Identify all lines in the data containing the string "from". Copy them out.

* Begin *

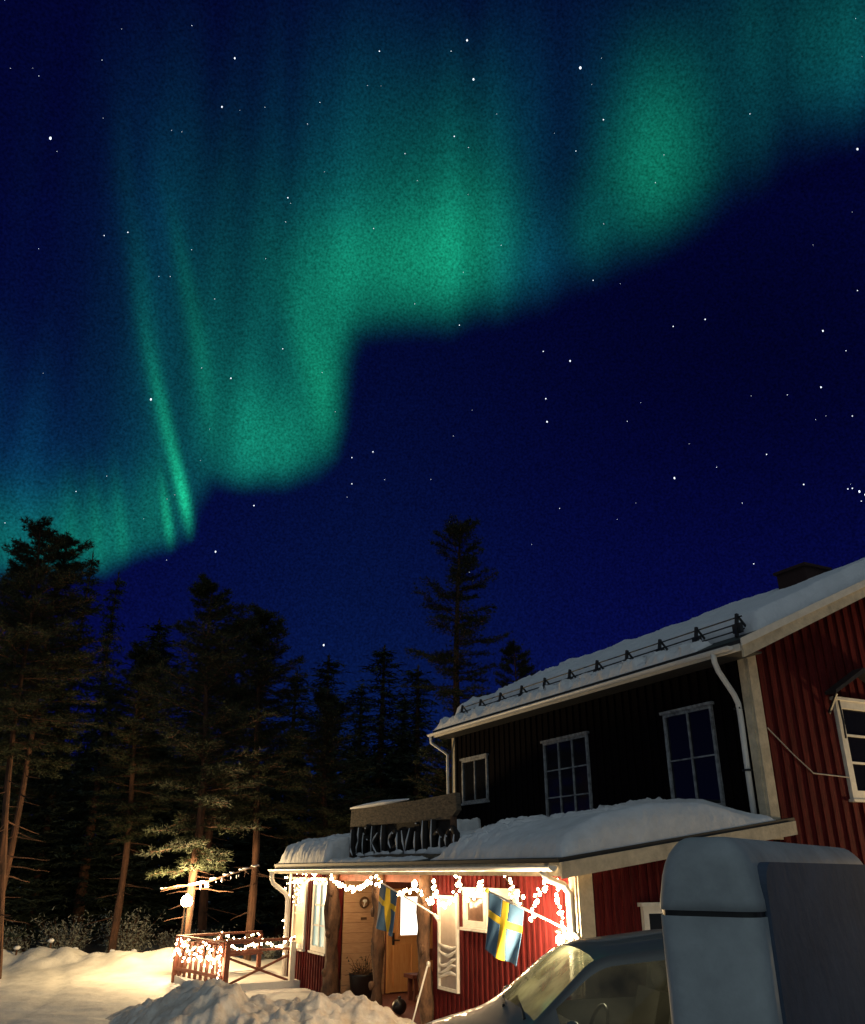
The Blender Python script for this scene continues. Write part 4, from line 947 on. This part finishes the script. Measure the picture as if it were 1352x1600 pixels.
# ---------------------------------------------------------------- trees
def blade(m_, p, d, L_, w_):
    n = d.cross(Vector((random.uniform(-1, 1), random.uniform(-1, 1), random.uniform(-1, 1))))
    if n.length < .05: n = Vector((w_, 0, 0))
    n = n.normalized()*w_
    m_.v += [tuple(p-n), tuple(p+n), tuple(p+d*L_)]; k = len(m_.v); m_.f.append((k-3, k-2, k-1))
def make_pine(name, base, hgt, crown0, spread, label, seed, trunk_r=.17, lean=(0, 0), nb=85, bare=10, nl=.17, topw=.45, snow_branch=False, dens=1.0, group='tall pines around the yard', leanbr=None):
    random.seed(seed); base = Vector(base)
    o = thing('pine_tree', base, label, 'tree', group)
    pts = []; rad = []
    for k in range(16):
        t = k/15; pts.append(base + Vector((lean[0]*t + .10*math.sin(t*7+seed), lean[1]*t + .10*math.cos(t*6+seed), hgt*.97*t - .3*(1-t)))); rad.append(trunk_r*(1-t)**.8 + .02)
    q = MB(); q.tube(pts, rad, 10, rough=.25, seed=seed)
    def at(t): i = min(14, int(t*15)); return pts[i].lerp(pts[i+1], t*15-i)
    fol = MB()
    for k in range(nb + bare):
        isb = k >= nb
        t = random.uniform(.12, crown0) if isb else crown0 + (.985-crown0)*((k+random.random())/nb)
        p = at(t); a = random.uniform(0, 6.283)
        tt = (t-crown0)/(1-crown0)
        prof = (math.sin(min(1, tt*1.35+.22)*math.pi*.5) if tt < .5 else 1)*((1-max(0, tt-.12)/.88)**.75*(1-topw)+topw*max(0, 1-tt)**.35)
        ln = spread*prof*random.uniform(.55, 1.12) if not isb else spread*random.uniform(.2, .5)
        up = -.22 + .95*max(0, tt)*random.uniform(.6, 1.2) + random.uniform(-.12, .12)
        d = Vector((math.cos(a), math.sin(a), up)).normalized()
        bp = [p]; n = 6
        for j in range(n):
            d2_ = d + Vector((random.uniform(-.16, .16), random.uniform(-.16, .16), random.uniform(-.08, .14) + .05*j/n)); bp.append(bp[-1] + d2_.normalized()*ln/n)
        r0 = .012 + .022*ln/spread
        q.tube(bp, [r0*(1-.13*j) for j in range(n+1)], 4)
        if isb: 
            continue
        side = d.cross(Vector((0, 0, 1))).normalized()
        for j in range(1, n+1):
            ax = (bp[j]-bp[j-1]).normalized()
            for sg in (-1, 1):
                for _ in range(2 if dens > 1 else 1):
                    if random.random() > .35 + .12*j*dens: continue
                    tl = ln*random.uniform(.12, .30)*(1.25 - .13*j) + .12
                    st = bp[j-1].lerp(bp[j], random.random()); en = st + (ax*.75 + side*sg*random.uniform(.5, 1.1) + Vector((0, 0, random.uniform(-.28, .22))))*tl
                    q.tube([st, en], [.008, .003], 3)
                    ntf = max(2, int(tl/.13))
                    for k2 in range(ntf):
                        e = st.lerp(en, (k2+.7)/ntf) + Vector((random.gauss(0, .035), random.gauss(0, .035), random.gauss(0, .03)))
                        for b_ in range(10):
                            v = ((en-st).normalized()*.7 + Vector((random.gauss(0, .8), random.gauss(0, .8), random.gauss(.25, .6)))).normalized()
                            blade(fol, e, v, nl*random.uniform(.55, 1.1), .011)
            if j > 2:
                for b_ in range(16):
                    blade(fol, bp[j] + Vector((random.gauss(0, .05), random.gauss(0, .05), random.gauss(0, .04))), (ax*.6 + Vector((random.gauss(0, .8), random.gauss(0, .8), random.gauss(.3, .6)))).normalized(), nl*random.uniform(.6, 1.1), .012)
    part('trunk', q, M['bark'], o); part('crown', fol, M['needle'], o)
    if snow_branch: snow_branch(o)
    return o
def make_spruce(name, base, hgt, spread, label, seed, group='dark trees of the wood behind the house', nwh=34):
    random.seed(seed); base = Vector(base)
    o = thing('spruce_tree', base, label, 'tree', group)
    q = MB(); q.tube([base + Vector((0, 0, -.3)), base + Vector((.05, 0, hgt*.5)), base + Vector((0, 0, hgt))], [.18, .11, .02], 8); part('trunk', q, M['bark'], o)
    fol = MB()
    for k in range(nwh):
        t = .08 + .915*(k/nwh)**.95; z = hgt*t; L_ = spread*(1-t)**.8*random.uniform(.75, 1.15) + .10
        nb = max(4, int(7*(1-t)+4))
        for b_ in range(nb):
            a = random.uniform(0, 6.283); ln = L_*random.uniform(.65, 1.15)
            d = Vector((math.cos(a), math.sin(a), 0)); n = max(3, int(ln/.22))
            for j in range(n+1):
                s_ = j/n; c = base + Vector((0, 0, z)) + d*ln*s_ + Vector((0, 0, -.25*ln*s_ + .22*ln*s_*s_*s_ + random.uniform(-.05, .05)))
                for _ in range(7):
                    v = Vector((random.gauss(0, .7), random.gauss(0, .7), random.gauss(-.35, .5))) + d*.6
                    blade(fol, c + Vector((random.gauss(0, .10), random.gauss(0, .10), random.gauss(0, .06))), v.normalized(), random.uniform(.16, .34), .035)
    # leader
    for j in range(16): blade(fol, base + Vector((0, 0, hgt*(.96+.04*j/16))), Vector((random.gauss(0, .5), random.gauss(0, .5), 1)).normalized(), .25, .03)
    part('crown', fol, M['spruce'], o)
    return o
def replant(src, loc, sc, rz, label, group=None):
    c = dup(src); c.location = loc; c.scale = sc; c.rotation_euler = (0, 0, rz); c['label'] = label
    if group: c['group'] = group
    return c

def snowy(o):
    random.seed(5); q = MB(); b0 = Vector((-6.70, 25.4, 2.12))
    main = [b0, b0+Vector((.5, -.3, .10)), b0+Vector((1.0, -.5, .24)), b0+Vector((1.5, -.6, .38)), b0+Vector((2.0, -.8, .50))]
    q.tube(main, [.03, .028, .022, .016, .010], 6)
    for k in range(12):
        p = main[0].lerp(main[-1], random.uniform(.15, 1)); q.tube([p, p+Vector((random.uniform(-.1, .2), random.uniform(-.2, .2), random.uniform(-.22, .05)))], [.010, .005], 4)
    m2 = [b0, b0+Vector((-.35, -.2, .0)), b0+Vector((-.75, -.3, -.10))]; q.tube(m2, [.028, .02, .012], 6)
    br = part('low_branch', q, M['bark'], o)
    s_ = MB()
    for k in range(22):
        t = random.uniform(0, 1); i = min(3, int(t*4)); p = main[i].lerp(main[i+1], t*4-i)
        s_.ball(p + Vector((0, 0, .03)), random.uniform(.015, .04), 8, 6, (2.4, 1, .6), .7)
    for k in range(9):
        t = random.uniform(.1, 1); i = min(3, int(t*4)); p = main[i].lerp(main[i+1], t*4-i); s_.ball(p + Vector((random.uniform(-.03, .1), 0, -.08)), random.uniform(.015, .035), 8, 6, (.8, .8, 1.8), .7)
    pass
    for t in np.linspace(.1, 1, 7): s_.ball(m2[0].lerp(m2[2], t) + Vector((0, 0, .03)), .022, 8, 6, (2.4, 1, .7), .6)
    part('branch_snow', s_, M['snow'], br, smooth=True)

p1 = make_pine('pine', (-6.72, 25.7, 0), 11.4, .25, 3.0, 'big pine directly behind the glowing lamp with a snowy low branch', 11, .12, (-.3, 0), nb=105, dens=1.5); snowy(p1)
p2 = make_pine('pine', (-5.55, 28.2, -.3), 11.6, .40, 2.5, 'pine with a bare brown lower trunk between the lamp and the annex', 12, .12, (-.3, 0), nb=90, bare=14, dens=1.5)
p3 = make_pine('pine', (.95, 33.0, -.3), 17.2, .42, 2.7, 'tallest narrow pine with an orange trunk rising behind the main roof', 13, .20, (.15, 0), nb=95, bare=10, dens=1.2, topw=.8)
p4 = make_pine('pine', (-11.15, 24.2, -.2), 13.2, .45, 2.4, 'pine with a reddish lit trunk at the left edge of the view', 14, .085, (-1.3, 0), nb=80, bare=20, dens=1.2)
p5 = replant(p2, (3.87, 38, 0), (.85, .85, 1.07), 1.3, 'faint thin pine top just above the main roof, right of the tallest pine')
p6 = replant(p4, (-12.6, 26.4, -.3), (1.1, 1.1, 1.0), 2.2, 'second reddish trunk pine, just outside the left edge behind the first')
p7 = replant(p1, (-17.6, 34.5, -.4), (1.25, 1.25, 1.36), 2.0, 'broad dark pine whose rounded top stands highest on the left')
p8 = replant(p2, (-7.9, 31.5, -.4), (1.25, 1.25, 1.06), 4.0, 'dark pine filling the gap behind the lamp pine')
p9 = replant(p1, (-4.0, 33.0, -.4), (1.0, 1.0, .86), 5.1, 'lower dark pine standing behind the bare-trunked pine')
p10 = replant(p2, (-10.2, 30.0, -.4), (1.0, 1.0, .92), .7, 'dark pine left of the lamp pine above the snowy shrubs')
p11 = replant(p1, (.4, 27.5, -.2), (.75, .75, .62), 3.3, 'pine with pale snowy twigs close behind the left end of the main roof')
s1 = make_spruce('spruce', (-16.5, 38.0, -.5), 17.2, 2.5, 'pointed spruce, taller of the pair left of the aurora rays', 21)
s2 = replant(s1, (-15.9, 40.0, -.5), (.9, .9, .98), 1.0, 'pointed spruce just right of the tall pair at the left')
s3 = replant(s1, (-18.2, 38.5, -.5), (.9, .9, .97), 2.0, 'pointed spruce half hidden by the rounded pine at the left')
sp_list = [(-15.2, 45, .92, 'dark spruce in the dip between the left group and the lamp pine'), (-5.3, 42, .76, 'dark spruce standing left of the pair behind the roof sign'),
           (-2.5, 42.5, .80, 'tall dark spruce above the roof sign'), (-.72, 42, .73, 'dark spruce just left of the main roof'),
           (-12.4, 44, .80, 'dark spruce low behind the lamp pine, on its left'), (-9.5, 46, .78, 'dark spruce hidden behind the crown of the lamp pine'),
           (-22.5, 38, .85, 'dark spruce at the extreme left edge'), (2.2, 44, .62, 'short dark spruce behind the tallest pine'), (-13.8, 36, .62, 'small spruce behind the snowy shrubs'), (-19.5, 44, .86, 'dark spruce between the rounded pine and the left edge'), (-11.0, 41, .72, 'dark spruce behind and left of the lamp pine'), (-7.2, 44, .74, 'dark spruce behind and right of the lamp pine'), (-3.9, 46, .72, 'dark spruce between the two behind the roof sign'), (-14.0, 42, .82, 'dark spruce right of the pointed pair'), (-23.5, 46, .9, 'tall dark spruce at the back of the left corner'), (-1.6, 47, .70, 'dark spruce deep behind the left roof end'), (-16.8, 31, .62, 'small spruce near the left edge behind the reddish trunks')]
for k, (x, y, s_, lb) in enumerate(sp_list):
    replant(s1, (x, y, -.5), (s_*2.15+.1, s_*2.15+.1, s_), k*1.37, lb)
# unbroken far wood behind them
def forest():
    random.seed(9); fol = MB()
    for (yy, zz, x0_, x1_) in ((50, 9.0, -48, 14), (54, 9.8, -52, 16)):
        x = x0_
        while x < x1_:
            h_ = zz*random.uniform(.78, 1.12); w_ = random.uniform(1.2, 2.0)
            for k in range(520):
                t = random.random()**.8; a = random.uniform(0, 6.28); r_ = w_*(1-t)**.8*math.sqrt(random.random())
                p = Vector((x + r_*math.cos(a), yy + r_*math.sin(a) + random.uniform(-1, 1), h_*t - .5))
                blade(fol, p, Vector((random.gauss(0, 1), random.gauss(0, 1), random.gauss(-.2, .6))).normalized(), random.uniform(.4, .9), .16)
            x += random.uniform(1.1, 1.9)
    return fol
tag(mesh_obj('far_wood', *(lambda f: (f.v, f.f))(forest()), M['spruce']), 'continuous dark spruce wood closing the view behind the yard', 'wood', kind='stuff')

# snow-dusted shrubs beyond the road
def shrub(base, h_, w_, label, seed):
    random.seed(seed); base = Vector(base); o = thing('shrub', base, label, 'shrub', 'frosted shrubs beyond the road')
    q = MB(); f = MB()
    for k in range(90):
        a = random.uniform(0, 6.28); d = Vector((math.cos(a)*random.uniform(.1, w_), math.sin(a)*random.uniform(.1, w_)*.8, h_*random.uniform(.45, 1.0)))
        p = [base, base + d*.45 + Vector((0, 0, .1*h_)), base + d]
        q.tube(p, [.02, .012, .004], 3)
        for j in range(26):
            t = random.uniform(.3, 1.05); c = base + d*t + Vector((random.gauss(0, .10), random.gauss(0, .10), random.gauss(0, .08)))
            blade(f, c, Vector((random.gauss(0, 1), random.gauss(0, 1), random.gauss(.3, .8))).normalized(), random.uniform(.06, .16), .018)
    part('stems', q, M['bark'], o); part('twigs', f, M['twig'], o); return o
shr = [(-14.3, 31.2, 1.3, 1.0, 'frosted shrub at the far left beside the dark trunk'), (-12.4, 31.6, 1.65, 1.15, 'frosted shrub standing left of the biggest one'), (-10.3, 31.4, 1.75, 1.25, 'biggest frosted shrub beyond the road'),
       (-8.6, 31.8, 1.2, 1.0, 'low frosted shrub left of the lamp'), (-7.2, 30.5, 1.2, .9, 'warm lit shrub just behind the lamp pole'), (-5.0, 30.8, 1.0, 1.0, 'low shrub behind the far deck railing'), (-15.8, 30.5, 1.1, 1.0, 'frosted shrub cut by the left edge')]
for k, (x, y, h_, w_, lb) in enumerate(shr): shrub((x, y, -.55), h_, w_, lb, 60+k)
# snow-capped marker stakes on the ploughed ridge
stk = [(-12.1, 27.3, 'leftmost snow-capped stake on the ridge'), (-11.3, 27.7, 'second snow-capped stake from the left'), (-10.75, 28.2, 'middle snow-capped stake on the ridge'),
       (-9.75, 28.6, 'fourth snow-capped stake from the left'), (-9.2, 28.9, 'snow-capped stake nearest the lamp')]
for x, y, lb in stk:
    z = ground_z(x, y); o = thing('marker_stake', (x, y, z), lb, 'stake', 'snow-capped stakes along the road')
    q = MB(); q.tube([(x, y, z-.2), (x, y, z+.16)], .025, 6); part('stake', q, M['bark'], o)
    q = MB(); q.ball((x, y, z+.19), .07, 10, 7, (1.3, 1.3, .8), .3); part('snow_cap', q, M['snow'], o, smooth=True)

* End *

FINAL RESULT:
The Blender Python script for this scene continues. Write part 4, from line 947 on. This part finishes the script. Measure the picture as if it were 1352x1600 pixels.
stk = [(-12.1, 27.3, 'leftmost snow-capped stake on the ridge'), (-11.3, 27.7, 'second snow-capped stake from the left'), (-10.75, 28.2, 'middle snow-capped stake on the ridge'),
       (-9.75, 28.6, 'fourth snow-capped stake from the left'), (-9.2, 28.9, 'snow-capped stake nearest the lamp')]